Posted by: Anne Marie (MacKinnon) on 17-06-2014

David,

There is more on this subject (yellow stick) to be found on another good site which both Angus & I use:

http://westernisles.wordpress.com/

Posted by: David Marsh on 12-05-2014

Hello Angus,

I would very much enjoy discussing this with you. I live in America, near Boston, and will be visiting South Uist on July 7 and 8. Perhaps we could share a pint then. My e-mail is david.marsh@mt.com.

Posted by: Angus MacMillan on 07-05-2014

That is how it is told but it is wrong in most respects. The 'religion of the yellow stick' was borrowed from a persecution in the Isle of Eigg a hundred years earlier. The Boisdale accused was not Alasdair nam Mart, who died in 1768 but his son Colin. He certainly fell out with Fr Wynn about when men should do the labour for him that was required by their tenancies. However, the Protestant Church was at Howmore and his house some miles away at Kilbride surrounded by his own tenants. There was thus no possibility of Colin standing anywhere to drive his tenants into church as they would have had no reason to be anywhere within reach. Nor did Colin renounce his faith in marriage though, in marrying a second time, he did marry a Protestant Campbell.

What actually happened was that a zealous Catholic MacDonald of Glenaladale had been the local factor and feeling the post-Culloden decline of Gaelic culture, especially as both Alasdair and Colin were modernisers, decided to try to transferthe Gaelic community to St John's, Todays PEI. The Catholic Church hierarchy was also keen and funded the enterprise.
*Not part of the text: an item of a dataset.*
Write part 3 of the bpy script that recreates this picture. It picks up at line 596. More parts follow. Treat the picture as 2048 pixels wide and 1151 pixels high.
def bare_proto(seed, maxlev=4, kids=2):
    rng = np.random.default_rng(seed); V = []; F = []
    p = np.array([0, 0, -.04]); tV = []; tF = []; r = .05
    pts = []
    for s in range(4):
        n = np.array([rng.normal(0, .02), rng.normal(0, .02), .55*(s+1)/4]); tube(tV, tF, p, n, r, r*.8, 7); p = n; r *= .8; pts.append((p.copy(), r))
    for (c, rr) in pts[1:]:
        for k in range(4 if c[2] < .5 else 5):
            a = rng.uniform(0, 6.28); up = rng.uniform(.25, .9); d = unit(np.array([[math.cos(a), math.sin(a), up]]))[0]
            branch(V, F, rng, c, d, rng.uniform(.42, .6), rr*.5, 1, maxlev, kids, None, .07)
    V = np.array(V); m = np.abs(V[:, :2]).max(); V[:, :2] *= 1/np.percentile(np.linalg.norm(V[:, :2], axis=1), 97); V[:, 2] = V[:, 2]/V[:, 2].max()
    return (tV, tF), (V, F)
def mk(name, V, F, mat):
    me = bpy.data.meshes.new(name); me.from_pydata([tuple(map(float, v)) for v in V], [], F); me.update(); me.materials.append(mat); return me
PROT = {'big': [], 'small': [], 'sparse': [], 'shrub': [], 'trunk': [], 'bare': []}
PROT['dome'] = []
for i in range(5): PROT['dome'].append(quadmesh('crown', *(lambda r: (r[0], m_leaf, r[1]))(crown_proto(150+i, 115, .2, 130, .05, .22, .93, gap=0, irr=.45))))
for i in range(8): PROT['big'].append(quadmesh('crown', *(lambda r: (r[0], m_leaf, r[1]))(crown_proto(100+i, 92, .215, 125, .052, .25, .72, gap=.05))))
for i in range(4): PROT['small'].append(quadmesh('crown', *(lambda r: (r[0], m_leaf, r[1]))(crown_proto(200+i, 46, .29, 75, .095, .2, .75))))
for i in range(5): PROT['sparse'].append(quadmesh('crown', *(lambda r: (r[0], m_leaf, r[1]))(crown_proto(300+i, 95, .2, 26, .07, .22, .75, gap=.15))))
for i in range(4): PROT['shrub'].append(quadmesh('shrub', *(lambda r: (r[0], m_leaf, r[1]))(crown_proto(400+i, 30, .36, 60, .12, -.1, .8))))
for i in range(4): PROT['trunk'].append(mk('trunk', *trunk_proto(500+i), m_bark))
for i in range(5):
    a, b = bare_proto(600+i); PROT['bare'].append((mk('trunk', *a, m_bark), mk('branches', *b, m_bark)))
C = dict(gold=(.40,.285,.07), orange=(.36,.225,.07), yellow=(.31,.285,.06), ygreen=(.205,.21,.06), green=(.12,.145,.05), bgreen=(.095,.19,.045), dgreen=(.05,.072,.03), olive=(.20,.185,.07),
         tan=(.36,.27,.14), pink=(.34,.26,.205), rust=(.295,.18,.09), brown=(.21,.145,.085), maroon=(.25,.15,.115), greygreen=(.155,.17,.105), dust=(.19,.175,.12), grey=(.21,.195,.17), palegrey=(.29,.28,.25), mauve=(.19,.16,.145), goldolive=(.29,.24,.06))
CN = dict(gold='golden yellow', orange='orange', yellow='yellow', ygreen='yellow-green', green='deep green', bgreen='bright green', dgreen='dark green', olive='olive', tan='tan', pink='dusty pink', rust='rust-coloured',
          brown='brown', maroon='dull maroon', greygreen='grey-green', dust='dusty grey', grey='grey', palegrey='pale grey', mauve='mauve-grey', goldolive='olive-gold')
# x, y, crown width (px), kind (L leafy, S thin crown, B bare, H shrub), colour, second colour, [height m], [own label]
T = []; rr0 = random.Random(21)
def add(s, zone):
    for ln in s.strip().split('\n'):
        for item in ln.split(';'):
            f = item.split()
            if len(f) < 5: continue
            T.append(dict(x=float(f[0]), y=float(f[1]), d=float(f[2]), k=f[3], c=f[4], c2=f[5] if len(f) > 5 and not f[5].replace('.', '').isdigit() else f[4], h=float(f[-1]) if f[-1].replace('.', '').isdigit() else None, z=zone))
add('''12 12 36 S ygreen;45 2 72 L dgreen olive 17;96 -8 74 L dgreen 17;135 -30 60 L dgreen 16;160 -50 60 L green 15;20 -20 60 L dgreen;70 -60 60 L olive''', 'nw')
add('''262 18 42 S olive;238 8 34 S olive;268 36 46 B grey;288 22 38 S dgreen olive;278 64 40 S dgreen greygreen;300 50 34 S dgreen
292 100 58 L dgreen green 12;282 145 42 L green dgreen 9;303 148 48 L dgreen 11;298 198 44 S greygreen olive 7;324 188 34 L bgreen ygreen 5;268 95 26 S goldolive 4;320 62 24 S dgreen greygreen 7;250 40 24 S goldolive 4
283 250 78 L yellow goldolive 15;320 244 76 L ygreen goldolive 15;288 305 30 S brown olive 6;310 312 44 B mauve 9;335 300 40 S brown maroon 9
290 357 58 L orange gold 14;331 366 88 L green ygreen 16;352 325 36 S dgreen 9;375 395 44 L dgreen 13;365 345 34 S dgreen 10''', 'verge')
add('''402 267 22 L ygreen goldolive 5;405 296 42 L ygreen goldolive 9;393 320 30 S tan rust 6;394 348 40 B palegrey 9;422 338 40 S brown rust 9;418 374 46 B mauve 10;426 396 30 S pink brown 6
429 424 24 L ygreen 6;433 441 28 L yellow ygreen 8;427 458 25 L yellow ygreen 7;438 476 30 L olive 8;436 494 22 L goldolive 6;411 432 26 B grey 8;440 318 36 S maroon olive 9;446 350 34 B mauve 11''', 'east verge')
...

It was also the source of many of the complaints such as that the estate children were being forced to eat meat during Lent and prevented from using Gaelic.

Even the Protestant clergyman Rev Angus MacDonald of Killearnan later pointed to the errors in all this and the fact that it was not a serious matter was confirmed when, apart from a dozen families, the Glenalladale migration of 1772 hardly touched South Uist and had to be filled by families from Barra and Clanranald's mainland territories.